**YOUR GOAL:** Skip the pictures. Set down, word for word, the lines from the start of the material up to and including the line with "MB().tube(p, 0.0017, 7).build('hook', CHROME, rl, smooth=True)".

══════════════════════════════

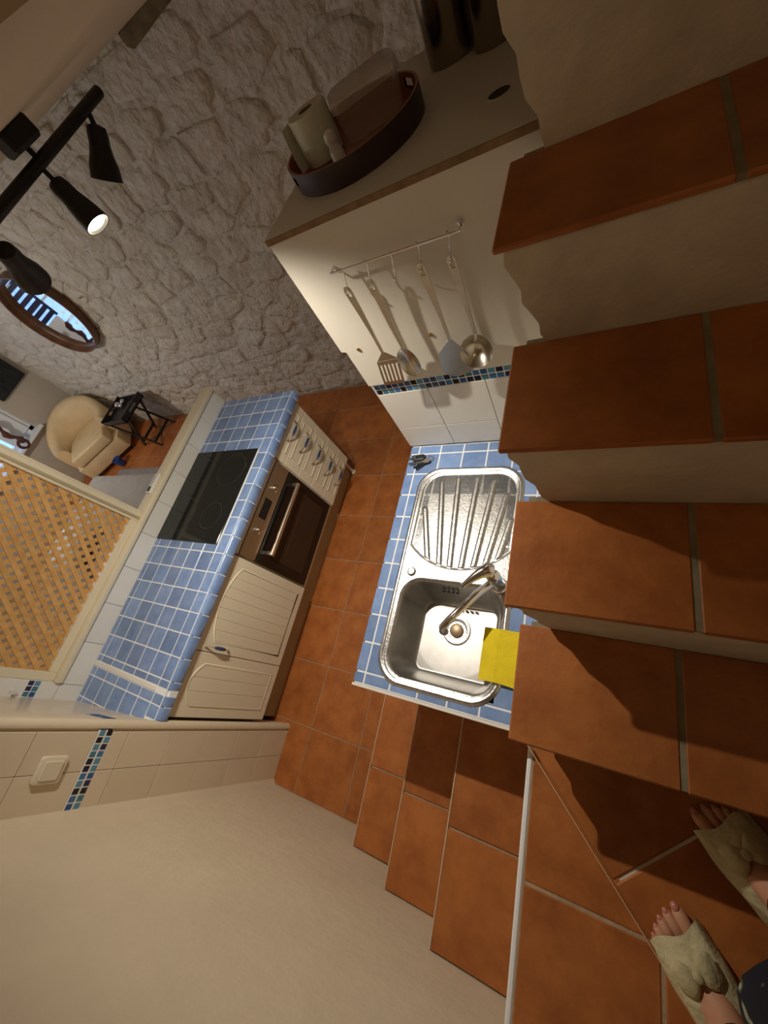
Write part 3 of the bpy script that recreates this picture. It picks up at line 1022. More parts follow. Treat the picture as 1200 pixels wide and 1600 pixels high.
MB().box(0.949, 0.9525, YT, YT + 0.03, 0.884, 1.27).build('corner_trim', WTILE, tu)
tile('tile_backing', WGROUT, (0.953, YT + 0.0012, 1.213), (1.56, YT + 0.014, 1.268), tu)
mosaic(tu, [((0.956 + 0.0245 * k, YT, z0), (0.956 + 0.0245 * k + 0.0215, YT + 0.012, z0 + 0.0205)) for k in range(24) for z0 in (1.2155, 1.240)], 0, 21)

# utensil rail
rl = thing('utensil_rail', (1.244, YT - 0.04, 1.68), 'thin chrome rail with hooks screwed to the white cupboard side', 'rail')
YR = YT - 0.038
MB().tube([(1.073, YT - 0.012, 1.699), (1.073, YR, 1.699), (1.080, YR, 1.698), (1.40, YR, 1.694), (1.415, YR, 1.694), (1.415, YT - 0.012, 1.694)], 0.0028, 8).build('bar', CHROME, rl, smooth=True)
for x in (1.073, 1.415):
    MB().lathe([(0.007, 0), (0.007, 0.005), (0.004, 0.008)], 14, frame_to((x, YT - 0.014, 1.697), (0, -1, 0))).build('bracket', CHROME, rl, smooth=True)
HXs = [1.104, 1.176, 1.245, 1.316, 1.389]
for x in HXs:
    p = []
    for k in range(9):
        a = R(20 + 150 * k / 8)
        p.append((x, YR - 0.0055 * math.cos(a) * 1.0, 1.697 + 0.0055 * math.sin(a)))
    p += [(x, YR + 0.005, 1.685), (x - 0.004, YR + 0.001, 1.668), (x - 0.006, YR - 0.001, 1.655)]
    for k in range(8):
        a = R(180 + 175 * k / 7)
        p.append((x - 0.007, YR - 0.010 + -0.009 * math.cos(a) * -1 * -1, 1.650 + 0.010 * math.sin(a)))
    MB().tube(p, 0.0017, 7).build('hook', CHROME, rl, smooth=True)


def handle_strip(root, x0, x1, zt, zb, bulge=0.0, m=UTENS):
    """Flat handle with an eye at the top that narrows into a neck."""
    n = 22
    vs, fs = [], []
    yb = YR - 0.010
    prof = [(0.0, 0.006), (0.02, 0.0095), (0.06, 0.0115), (0.15, 0.0105), (0.4, 0.0080), (0.7, 0.0048), (1.0, 0.0040)]

    def wdt(t):
        for (a, b), (c, d) in zip(prof, prof[1:]):
            if t <= c:
                return b + (d - b) * (t - a) / (c - a)
        return prof[-1][1]
    for k in range(n + 1):
        t = k / n
        x = x0 + (x1 - x0) * t
        z_ = zt + (zb - zt) * t
        w_ = wdt(t)
        th = 0.0010 + 0.0018 * t
        y = yb + 0.010 * math.sin(math.pi * t) * 0.3
        vs += [(x - w_, y - th, z_), (x + w_, y - th, z_), (x + w_, y + th, z_), (x - w_, y + th, z_)]
    for k in range(n):
        for q in range(4):
            a, b = k * 4 + q, k * 4 + (q + 1) % 4
            if k in (1, 2) and q in (0, 2):
                continue
            fs.append((a, b, b + 4, a + 4))
    fs += [(3, 2, 1, 0), (n * 4, n * 4 + 1, n * 4 + 2, n * 4 + 3)]
    # eye: split the two hole rows into side strips
    for k in (1, 2):
        for q in (0, 2):
            a, b = k * 4 + q, k * 4 + (q + 1) % 4
            A_, B_, C_, D_ = [Vector(vs[i]) for i in (a, b, b + 4, a + 4)]
            base = len(vs)
            f0, f1 = (0.30, 0.70)
            vs += [tuple(A_.lerp(B_, f0)), tuple(A_.lerp(B_, f1)), tuple(D_.lerp(C_, f0)), tuple(D_.lerp(C_, f1))]
            fs.append((a, base, base + 2, a + 4))
            fs.append((base + 1, b, b + 4, base + 3))
    MB().add(vs, fs).build('handle', m, root, fix=True)
    return yb


U1 = thing('slotted_turner', (1.085, YR, 1.30), 'steel slotted turner hanging leftmost on the rail', 'utensil')
yb = handle_strip(U1, 1.098, 1.098, 1.660, 1.432)
b = MB()
bx0, bx1, bz0, bz1 = 1.040, 1.116, 1.304, 1.412
# blade with five slots: rails
nsl = 5
rail_w, slot_w = 0.0085, 0.0060
tot = bx1 - bx0
cols = []
x = bx0
rw = (tot - nsl * slot_w) / (nsl + 1)
for k in range(nsl + 1):
    cols.append((x, x + rw))
    x += rw + slot_w


def bl(x0, x1, z0, z1):
    sh = lambda z_: 0.022 * (z_ - 1.304) / 0.108
    vs = []
    for y in (yb - 0.0012, yb + 0.0012):
        vs += [(x0 + sh(z0), y, z0), (x1 + sh(z0), y, z0), (x1 + sh(z1), y, z1), (x0 + sh(z1), y, z1)]
    b.add(vs, [(0, 1, 2, 3), (7, 6, 5, 4), (0, 4, 5, 1), (1, 5, 6, 2), (2, 6, 7, 3), (3, 7, 4, 0)])


for a, c_ in cols:
    bl(a, c_, 1.318, 1.390)
bl(bx0, bx1, 1.304, 1.318)
bl(bx0, bx1, 1.390, 1.406)
b.add([(1.062, yb - 0.001, 1.406), (1.136, yb - 0.001, 1.406), (1.106, yb - 0.001, 1.436), (1.092, yb - 0.001, 1.436),
       (1.062, yb + 0.001, 1.406), (1.136, yb + 0.001, 1.406), (1.106, yb + 0.001, 1.436), (1.092, yb + 0.001, 1.436)],
      [(0, 1, 2, 3), (7, 6, 5, 4), (0, 4, 5, 1), (1, 5, 6, 2), (2, 6, 7, 3), (3, 7, 4, 0)])
b.build('blade', UTENS, U1, bevel=0.0006)

U2 = thing('serving_spoon', (1.17, YR, 1.30), 'steel serving spoon hanging beside the slotted turner', 'utensil')
yb = handle_strip(U2, 1.170, 1.168, 1.660, 1.428)


def bowl_mesh(cx, cy, cz, rx, rz, dep, tilt=0.0, seg=28, rings=8, th=0.0015, rot=0.0, fwd=1):
    vs, fs = [], []
    mrot = Matrix.Translation((cx, cy, cz)) @ Matrix.Rotation(rot, 4, 'Y') @ Matrix.Rotation(tilt, 4, 'X')
    for layer in (0, 1):
        for k in range(rings + 1):
            t = k / rings
            for s in range(seg):
                a = 2 * math.pi * s / seg
                v = Vector((rx * t * math.cos(a), fwd * (dep * (1 - t * t) + layer * th), rz * t * math.sin(a) * (1 + 0.06 * math.sin(a))))
                vs.append(mrot @ v)
    off = (rings + 1) * seg
    for layer in (0, 1):
        for k in range(rings):
            for s in range(seg):
                s2 = (s + 1) % seg
                f = (k * seg + s, k * seg + s2, (k + 1) * seg + s2, (k + 1) * seg + s)
                fs.append(tuple(i + off * layer for i in f))
    for s in range(seg):
        s2 = (s + 1) % seg
        fs.append((rings * seg + s, rings * seg + s2, off + rings * seg + s2, off + rings * seg + s))
    return MB().add(vs, fs)


bowl_mesh(1.163, yb, 1.375, 0.034, 0.058, 0.014).build('bowl', UTENS, U2, smooth=True, ang=80)

U3 = thing('wok_turner', (1.306, YR, 1.29), 'steel turner with broad plain shovel blade behind the ladle', 'utensil')
yb = handle_strip(U3, 1.309, 1.313, 1.660, 1.428)
poly = [(1.308, 1.432), (1.319, 1.432), (1.330, 1.412), (1.345, 1.395), (1.352, 1.37), (1.352, 1.315), (1.340, 1.305), (1.318, 1.297), (1.300, 1.294), (1.282, 1.297), (1.266, 1.308), (1.258, 1.320), (1.260, 1.365), (1.268, 1.395), (1.288, 1.415)]
MB().prism(poly, yb - 0.0012, yb + 0.0012, 'y').build('blade', UTENS, U3, bevel=0.0005)

U4 = thing('ladle', (1.372, YR, 1.32), 'steel ladle with round bowl hanging rightmost on the rail', 'utensil')
yb = handle_strip(U4, 1.383, 1.386, 1.656, 1.43)
MB().tube([(1.386, yb, 1.44), (1.386, yb - 0.002, 1.428), (1.384, yb - 0.008, 1.418)], [0.0045, 0.005, 0.006], 8).build('neck', UTENS, U4, smooth=True)
bowl_mesh(1.377, yb - 0.012, 1.382, 0.046, 0.048, 0.032, tilt=R(-18)).build('bowl', UTENS, U4, smooth=True, ang=80)

# ------------------------------------------------------------------ on top of the tall cupboard
ZTP = 1.812
CX, CY, TA, TB, TR, TH = 1.123, -0.137, 0.2095, 0.1817, -1.0024, 0.050
tm = Matrix.Translation((CX, CY, ZTP)) @ Matrix.Rotation(TR, 4, 'Z')
tr = thing('serving_tray', (CX, CY, ZTP), 'round wooden tray with dark rim and brown inside on the cupboard', 'tray')


def tray_ring(k, z_, seg=72):
    return [tm @ Vector((TA * k * math.cos(2 * math.pi * s / seg), TB * k * math.sin(2 * math.pi * s / seg), z_)) for s in range(seg)]


def ring_mesh(rings, skip=None):
    vs, fs = [], []
    seg = len(rings[0])
    for r_ in rings:
        vs += r_
    for k in range(len(rings) - 1):
        for s in range(seg):
            if skip and skip(k, s):
                continue
            s2 = (s + 1) % seg
            fs.append((k * seg + s, k * seg + s2, (k + 1) * seg + s2, (k + 1) * seg + s))
    return MB().add(vs, fs)


def hs(s):
    a = (2 * math.pi * s / 72 + TR) % (2 * math.pi)
    return min(abs(a - R(38)), abs(a - R(218))) < R(8)


holes = lambda k, s: k == 1 and hs(s)
ring_mesh([tray_ring(1.0, 0.0), tray_ring(1.004, 0.022), tray_ring(1.008, 0.040), tray_ring(1.01, TH)], holes).build('outer_rim', TRAYO, tr, smooth=True, fix=False)
ring_mesh([tray_ring(1.01, TH), tray_ring(0.975, TH), tray_ring(0.975, 0.040)]).build('rim_lip', TRAYI, tr, smooth=True, fix=False)
ring_mesh([tray_ring(0.975, TH), tray_ring(0.972, 0.040), tray_ring(0.968, 0.022), tray_ring(0.965, 0.008)], holes).build('inner_rim', TRAYI, tr, smooth=True, fix=False)
MB().add(tray_ring(0.985, 0.002) + tray_ring(0.985, 0.008), [tuple(range(72))[::-1], tuple(range(72, 144))] + [(s, (s + 1) % 72, 72 + (s + 1) % 72, 72 + s) for s in range(72)]).build('base', TRAYI, tr)

pr2 = thing('paper_roll', (1.026, -0.115, ZTP + 0.01), 'white paper roll standing in the tray', 'paper roll')
pm = Matrix.Translation((1.022, -0.118, ZTP + 0.009))
MB().lathe([(0.020, 0.0), (0.052, 0.0), (0.054, 0.003), (0.054, 0.097), (0.052, 0.100), (0.020, 0.100), (0.020, 0.0)], 40, pm, False, False).build('roll', PAPER, pr2, smooth=True)
MB().grid(lambda u, v: (1.026 - 0.054 - 0.010 * u * (1 + 0.3 * math.sin(v * 4)), -0.115 - 0.02 - 0.034 * u, ZTP + 0.011 + 0.096 * v), 4, 8).build('loose_end', PAPER, pr2, smooth=True)
MB().lathe([(0.0195, 0.002), (0.0195, 0.0995)], 24, pm, False, False).build('core', mat('cardboard', (0.25, 0.19, 0.13), 0.9), pr2)

bx = thing('food_box', (1.15, -0.06, ZTP + 0.01), 'clear plastic food box with rounded milky lid in the tray', 'box')
bm_ = Matrix.Translation((1.165, -0.075, ZTP + 0.009)) @ Matrix.Rotation(R(24), 4, 'Z')
vs = []


def rings_rr(levels):
    allv, fs = [], []
    for (a, b, z_) in levels:
        allv += [bm_ @ Vector((p[0], p[1], z_)) for p in rrect(-a, a, -b, b, 0.025, 6)]
    n_ = 28
    for k in range(len(levels) - 1):
        for s in range(n_):
            s2 = (s + 1) % n_
            fs.append((k * n_ + s, k * n_ + s2, (k + 1) * n_ + s2, (k + 1) * n_ + s))
    return allv, fs, n_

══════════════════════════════

**FULL OUTPUT:**
Write part 3 of the bpy script that recreates this picture. It picks up at line 1022. More parts follow. Treat the picture as 1200 pixels wide and 1600 pixels high.
MB().box(0.949, 0.9525, YT, YT + 0.03, 0.884, 1.27).build('corner_trim', WTILE, tu)
tile('tile_backing', WGROUT, (0.953, YT + 0.0012, 1.213), (1.56, YT + 0.014, 1.268), tu)
mosaic(tu, [((0.956 + 0.0245 * k, YT, z0), (0.956 + 0.0245 * k + 0.0215, YT + 0.012, z0 + 0.0205)) for k in range(24) for z0 in (1.2155, 1.240)], 0, 21)

# utensil rail
rl = thing('utensil_rail', (1.244, YT - 0.04, 1.68), 'thin chrome rail with hooks screwed to the white cupboard side', 'rail')
YR = YT - 0.038
MB().tube([(1.073, YT - 0.012, 1.699), (1.073, YR, 1.699), (1.080, YR, 1.698), (1.40, YR, 1.694), (1.415, YR, 1.694), (1.415, YT - 0.012, 1.694)], 0.0028, 8).build('bar', CHROME, rl, smooth=True)
for x in (1.073, 1.415):
    MB().lathe([(0.007, 0), (0.007, 0.005), (0.004, 0.008)], 14, frame_to((x, YT - 0.014, 1.697), (0, -1, 0))).build('bracket', CHROME, rl, smooth=True)
HXs = [1.104, 1.176, 1.245, 1.316, 1.389]
for x in HXs:
    p = []
    for k in range(9):
        a = R(20 + 150 * k / 8)
        p.append((x, YR - 0.0055 * math.cos(a) * 1.0, 1.697 + 0.0055 * math.sin(a)))
    p += [(x, YR + 0.005, 1.685), (x - 0.004, YR + 0.001, 1.668), (x - 0.006, YR - 0.001, 1.655)]
    for k in range(8):
        a = R(180 + 175 * k / 7)
        p.append((x - 0.007, YR - 0.010 + -0.009 * math.cos(a) * -1 * -1, 1.650 + 0.010 * math.sin(a)))
    MB().tube(p, 0.0017, 7).build('hook', CHROME, rl, smooth=True)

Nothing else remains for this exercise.